Friday 22 November 2013

Sesame Mucho (Sesame Bars)

In my quest to make healthy energy bars, I had a few breakthroughs in the last couple of weeks. Today, I will give you a quick recipe for sesame bars - really good for trips and for fast energy before, during and after workouts. Because they contain a lot of sesame and sesame is very high in calcium, these energy bars also give you a serious calcium boost. If you eat half of the bars (7) in one day, you have around a quarter of your RDA.

You need:
- 1/4 cup of sesame
- 1 cup of cashews
- 1 1/2 cups of dates

You do:
Grind the sesame into powder in a seed or coffee grinder. Mix all the ingredients in a powerful food processor until you have a firm dough of a somewhat coarse nature. Due to variations in the degree of moistness in the dates, you need to play around with the ingredients a bit. The dough should be so firm that it stays in a shape that you give it. Knead it and form it into a flat brick and then cut off the bars with a big sharp knife. Put them on a tray and in the oven for around 20 min at 200C. After baking, you need to let them cool down for about another 20 min before you eat them or put them in a box. Enjoy.

Thursday 14 November 2013

Basic Orange Smoothie (or "What's wrong with juice?")
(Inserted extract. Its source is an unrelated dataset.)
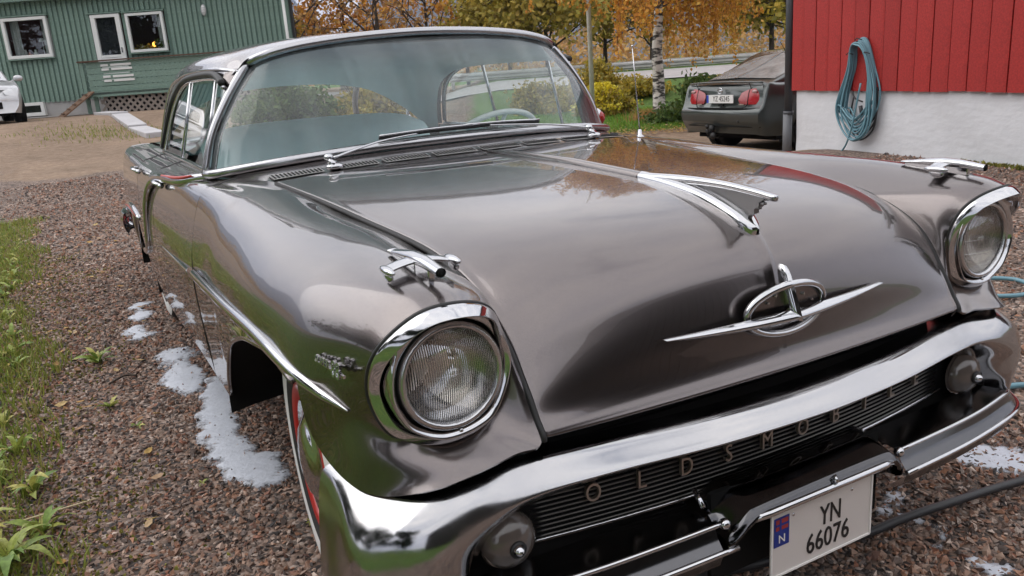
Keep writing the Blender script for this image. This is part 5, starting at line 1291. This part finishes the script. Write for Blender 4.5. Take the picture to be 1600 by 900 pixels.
while l<l1-.02:
    segs=[(1.22,4.1)]
    for h in HOLES:
        if l+pitch*.5>h[0]-.02 and l+pitch*.5<h[1]+.02:
            segs=[s_ for a,b in segs for s_ in ((a,min(b,h[2]-.04)),(max(a,h[3]+.06),b)) if s_[1]-s_[0]>.02]
    for a,b in segs:
        key=(round(a,3),round(b,3))
        if key not in meshes:
            t=MB(); t.box((0,0,(a+b)/2-.82),(.096,.018,b-a)); 
            ob=t.build('board',GREEN,house,local=True); meshes[key]=ob.data
        else:
            ob=bpy.data.objects.new('board',meshes[key]); C.objects.link(ob); ob.parent=house
        ob.location=(l+pitch/2+12,.015,0)
    l+=pitch
mb=MB(); mb.box(hl(-11.95,24.75,4.18),(12.9,.05,.26)); mb.box(hl(-11.95,24.9,4.06),(12.9,.36,.02)); mb.build('fascia',GREEN,house,local=True)
rf=MB(); rf.add([hl(-18.4,24.6,4.28),hl(-5.4,24.6,4.28),hl(-6.6,29,5.6),hl(-18.4,29,5.6),hl(-7.8,33.4,4.28),hl(-18.4,33.4,4.28)],[(0,1,2,3),(3,2,4,5)]); r_=rf.build('roof',mat('dark roof tile',(.04,.038,.038,1),.8,bump=(12,.5,2)),house,local=True); so=r_.modifiers.new('t','SOLIDIFY'); so.thickness=.12; so.offset=1
def hwindow(a,b,c,d,fw,name='window',sub=None):
    mb=MB(); y=24.955
    for (x0,x1,z0,z1) in ((a,b,d-fw,d),(a,b,c,c+fw),(a,a+fw,c+fw,d-fw),(b-fw,b,c+fw,d-fw)): mb.box(hl((x0+x1)/2,y,(z0+z1)/2),(x1-x0-.0008,.10,z1-z0-.0008))
    w_=mb.build(name,WHITE,house,local=True,bevel=.008)
    mb=MB(); mb.box(hl((a+b)/2,24.97,(c+d)/2),(b-a-2*fw+.01,.008,d-c-2*fw+.01)); g_=mb.build('pane',HGLASS,w_,local=True)
    mb=MB(); mb.box(hl((a+b)/2,24.93,d+.035),(b-a+.14,.10,.03)); mb.box(hl((a+b)/2,24.93,c-.025),(b-a+.10,.12,.025)); mb.build('sill',GREEN,w_,local=True)
    return w_
def curtain(w_,a,b,c,d,m):
    rows=[]
    for x in np.linspace(a,b,22): rows.append([hl(x+.0,25.22+.03*math.sin((x-a)*60),z) for z in (c,d)])
    V,F=gridmesh(np.array(rows)); mesh('curtain',V,F,m,w_,True,local=True)
CUR=mat('grey white curtain',(.50,.50,.48,1),.9)
w1=hwindow(-14.18,-12.87,2.50,3.64,.09); curtain(w1,-14.1,-13.86,2.5,3.6,CUR); curtain(w1,-13.2,-12.95,2.5,3.6,CUR)
w2=hwindow(-10.60,-9.52,2.45,3.54,.075); curtain(w2,-9.82,-9.6,2.5,3.5,CUR)
# balcony door: frame, pane above, panel below
mb=MB(); y=24.95
for (x0,x1,z0,z1) in ((-11.60,-10.76,3.47,3.56),(-11.60,-11.47,1.62,3.47),(-10.89,-10.76,1.62,3.47),(-11.47,-10.89,1.62,2.36),(-11.47,-10.89,2.36,2.43)): mb.box(hl((x0+x1)/2,y,(z0+z1)/2),(x1-x0-.0008,.09 if z1!=2.36 else .07,z1-z0-.0008))
dr=mb.build('balcony_door',WHITE,house,local=True,bevel=.006)
mb=MB(); mb.box(hl(-11.18,24.97,2.95),(.60,.008,1.06)); mb.build('pane',HGLASS,dr,local=True)
mb=MB(); mb.box(hl(-10.83,24.89,2.55),(.02,.04,.14)); mb.build('handle',GREY,dr,local=True)
mb=MB(); mb.box(hl(-11.2,24.93,3.60),(1.0,.1,.03)); mb.build('lintel',GREEN,dr,local=True)
# dark blind behind the door pane
mb=MB(); mb.box(hl(-11.18,25.1,2.95),(.64,.01,1.1)); mb.build('blind',mat('dark blind',(.015,.015,.02,1),.7),dr,local=True)
# things on the sill
lp=empty('table_lamp',tuple(P3(-10.02,25.3,2.46)),ANG); tag(lp,'small glowing orange lamp behind the right house window','lamp')
em=mat('lamp glow',(.9,.45,.1,1),.5); em.node_tree.nodes['Principled BSDF'].inputs['Emission Color'].default_value=(1,.42,.06,1); em.node_tree.nodes['Principled BSDF'].inputs['Emission Strength'].default_value=2.2
mb=MB(); mb.ell((0,0,.20),(.075,.075,.075),12,8); mb.build('lamp_globe',em,lp,True,local=True); mb=MB(); mb.lathe([(.06,0),(.05,.02),(.015,.03),(.015,.13)],10); mb.build('lamp_base',BLACK,lp,True,local=True)
pt=empty('flower_pot',tuple(P3(-9.86,25.3,2.46)),ANG); tag(pt,'white pot beside the glowing lamp in the right house window','pot')
mb=MB(); mb.lathe([(.001,0),(.06,0),(.085,.16),(.09,.17),(.07,.17)],12); mb.build('pot',WHITE,pt,True,local=True)
P=rng.normal(size=(220,3))*np.array([.10,.08,.06])+np.array([0,0,.2]); V,F=cards(P,.06); fastmesh('leaves',V,F,FOL['green'],pt,local=True)
pt2=empty('house_plant',tuple(P3(-10.3,25.3,2.46)),ANG); tag(pt2,'low green plant left of the glowing lamp in the right house window','plant')
P=rng.normal(size=(320,3))*np.array([.16,.08,.05])+np.array([0,0,.08]); V,F=cards(P,.07); fastmesh('foliage',V,F,FOL['olive'],pt2,local=True)
mb=MB(); mb.lathe([(.001,0),(.05,0),(.07,.08),(.06,.08)],10); mb.build('pot',BLACK,pt2,True,local=True)
ls=empty('desk_lamp',tuple(P3(-13.45,25.6,2.46)),ANG); tag(ls,'small white lamp inside the left house window','lamp')
mb=MB(); mb.lathe([(.09,.52),(.085,.56),(.05,.61),(.001,.62)],14); mb.lathe([(.012,0),(.012,.54)],8); mb.build('lamp_shade',WHITE,ls,True,local=True)
for k,(dx,h_) in enumerate([(-.42,.22),(-.3,.14),(-.12,.2)]):
    b_=empty('ornament',tuple(P3(-13.45+dx,25.35,2.55)),ANG); tag(b_,['pale vase at the left end of the left window sill','short pinkish box on the left window sill','slim white bottle in the middle of the left window sill'][k],'ornament')
    mb=MB(); mb.lathe([(.001,0),(.05,0),(.06,h_*.5),(.03,h_*.8),(.03,h_)],10); mb.build('vessel',[CUR,mat('pink card',(.45,.2,.16,1),.7),WHITE][k],b_,True,local=True)
# wall lamp, corner downpipe, basement window
wl_=empty('wall_lamp',tuple(P3(-8.31,24.9,3.48)),ANG); tag(wl_,'oval white bulkhead lamp on the green house wall','wall lamp')
mb=MB(); mb.ell((0,0,0),(.065,.05,.14),12,10); mb.build('lamp_glass',mat('opal glass',(.7,.7,.7,1),.2),wl_,True,local=True)
mb=MB(); mb.ell((0,.02,0),(.08,.03,.16),12,10); 
for z in (-.06,0,.06): mb.box((0,-.045,z),(.14,.012,.014))
mb.build('lamp_cage',mat('lamp grey',(.4,.4,.4,1),.5),wl_,True,local=True)
mb=MB(); mb.tube([hl(-6.0,24.9,.9),hl(-6.0,24.9,4.1)],.045,10); mb.build('corner_pipe',WHITE,house,True,local=True)
mb=MB(); mb.box(hl(-5.82,25.0,2.66),(.07,.09,2.9)); mb.build('corner_board',BLACK,house,local=True)
bwm=MB()
for (x0,x1,z0,z1) in ((-14.35,-13.45,1.16,1.25),(-14.35,-13.45,.86,.96),(-14.35,-14.26,.96,1.16),(-13.55,-13.45,.96,1.16)): bwm.box(hl((x0+x1)/2,24.98,(z0+z1)/2),(x1-x0-.0008,.12,z1-z0-.0008))
bw_=bwm.build('basement_window',WHITE,house,local=True)
mb=MB(); mb.box(hl(-13.9,25.0,1.06),(.72,.02,.21)); mb.build('pane',mat('dark pane',(.01,.011,.013,1),.08),bw_,local=True)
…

One of the HiFi "rules" is to not drink pressed juice. This principle is often met with surprise. "What's wrong with juice?", I am often asked. Well, think about it in the following way:

How healthy a specific food is for you, is relative to what else you eat. If you consume mostly white wheat bread, pasta, meat, coffee, beer, and orange juice, then the juice is clearly the healthiest thing in your diet and stopping to drink juice would be a silly thing for you to do. In particular if juice is the only way you consume fruit. However, if you are a sugar-free, gluten-free vegan, who eats tons of fruit and vegetables and doesn't consume any psychoactive substances then juice might well be the most unhealthy thing in your diet.


The thing with juice and fresh whole fruit is not that juice is bad, but that eating fresh whole fruit is just so much BETTER. Why? Because pressing juice results in an end product that has lost not only most of its fiber, but many other good ingredients.

Let's take a glass of (raw) orange juice (250g). It has a caloric value of 112 and a calcium content of 27g and 0.5g of dietary fiber.

In comparison: 1 cup of orange (sections, 180g, from about 2 oranges) has a caloric value of 85 with 4g of dietary fiber and 72mg of calcium. If you calculate the nutritional value of the fruit with the same caloric value as a glass of juice, you get:  5.3g of fiber and 94mg of calcium, so that's more than 3 times as much calcium and more than 10 times as much fiber for the same caloric value. This holds for almost any other nutrient as well.

However, there is another factor to take into account. Orange juice is so much easier to consume: while people can easily drink a glass of orange juice a day, sadly, not many people are willing to eat 3 oranges a day. But there is an easy solution to that "problem": make an orange smoothie - you don't lose any nutritional value and you still have a refreshing drink. Just throw 3 oranges in the blender and add as much water as you want. Enjoy!

Michael

P.S. Also check out NutritionFacts' latest video on the topic.


Monday 11 November 2013

Carocolate - Carob Bars

Chocolate cravings? In need for some comfort food or some handy sweets on your road trip or something to give your kids for Christmas?
Try carocolate (carob bars). It's yummy, and according to some of my usual testers, it's the best thing I have ever created. It's vegan (of course) and very healthy 100% HiFi food, meaning it doesn't contain any added sugar, flours, or pressed oils and is high in fiber. It's also high in calcium, which is no surprise, since carob, dates, and nuts are all high in calcium. It's also very easy to take with you on trips, or cycling workouts, that's why you can use it as energy bars.

Since it doesn't need cooking or baking, it's done in about 5 min.

You need:
- 2 cups of dried dates
- 1 1/2 cups of nuts (almonds, hazelnuts or cashews)
- 1/2 cup of carob powder
- 1 vanilla bean
- pinch of cinnamon

You do:
If you want the aroma of roasted nuts in your bars, start by roasting the nuts for a couple of minutes in a oil-free pan or in the oven. Process all the ingredients in a food processor (or with a hand-blender) into a sticky coarse dough. The finer the dough, the finer the final product. Shape the dough into bars, by pressing it down and cutting it with a knife. That's it. Enjoy!